White Cedar is grown in moist and swampy woodlands. It absorbs and loses moisture slowly, which minimizes the dry cracking, splintering and swelling more characteristic or other woods. White Cedar's natural color is pale tan or light gold and it develops a weathered, silver grey patina in one year for most climates. Water based or oil stains will delay the weathering process. The cedar odor is a mild insect repellant.

Cypress is a beautiful, distinctive, dense, and durable softwood that has a natural preservative making it resistant to not only insects but many chemicals and decay. Depending on what part of the tree is used, the color may vary. Each year apply a natural oil based stain or preservative as needed. If painting, use an oil based primer followed by an exterior oil based paint.

Teak, a most coveted wood, has a natural repellant, making it virtually immune to rotting and warping. It is a honey brown hardwood which is stable and dense. It will last 50 years or longer. It will appear polished when first purchase which comes from the oil that occurs naturally. The oil on the surface will evaporate after a few days outdoors - it is the oil that remains below the surface that gives the wood it's durability. When left outdoors it will turn a handsome silver gray and the end result is furniture with timeless appeal. During the weathering process a slight "checking" or lifting of the grain may occur at the top edges of arms and legs. You may even see a few slight cracks which is perfectly natural as the wood expands and contracts slightly. The grain will return to the original smooth finish after the initial weathering process.

Brazilian Cherry is specifically engineered for direct outdoor use and built to impeccable standards for a carefree long life, regardless of the weather. The finish on painted Brazilian Cherry can be expected to weather over time, but can be kept nice with cleaning and touchup painting. The Linseed Oil finish is pre applied and will turn a deep red color after the initial use in the sun. An application of a high quality boiled linseed oil every 1 - 3 months will help extend the life of the color. Brazilian Cherry has weathering characteristics similar to teak and over time, if left untreated, will turn silver gray. It can be brought back to the original color with treatment.

Eucalyptus wood, a non tropical hardwood was once native only to Australia. It is as strong and durable as teak but 10 to 20% more dense. It is resistant to rot and will last decades. It is a warm unique reddish brown wood that is moderately heavy and very strong. It takes on a high polished look with a straight grain and smooth finish which offers an alternative to teak.

Recycled Plastic offers an alternative to wood but has all of the style and comfort of the natural wood products.It is a high performance lumber substitute that has been proven to be resistant to the effects of weather but with the look and feel of wood.

Care and Cleaning is often based on the climate where you live.

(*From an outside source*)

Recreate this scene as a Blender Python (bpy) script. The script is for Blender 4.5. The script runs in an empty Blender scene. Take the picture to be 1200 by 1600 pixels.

With all woods, always consider the weather and elements exposed to. In northern climates, winter storage should be considered. A wet climate may benefit from the application of a mold inhibitor. In a sunny dry climate, a good UV protectant might be a wise choice. Always follow manufacturers directions when applying these types of products. Plan on cleaning your outdoor furniture at least once a year using a soft brush or sponge and a good wood cleaner. Rinse well and allow to dry. The more dense woods may take several days to dry thoroughly.

No porch?

Don't despair if you don't have a covered porch. Some swings come suspended in their own frames or can be installed on decks or in yards on a wooden A-frame, a beautiful arbor, or a convenient tree limb

Put one in your garden, hanging from an arbor. Train vines up the sides and soon you'll have a leafy hide-away nook. Hang a board with rope from a sturdy, level tree branch. If you need something that takes up less space, consider a glider -- a bench that gently moves forward and back on a mechanized base.

So don't just sit there this summer -- swing away and make some memories!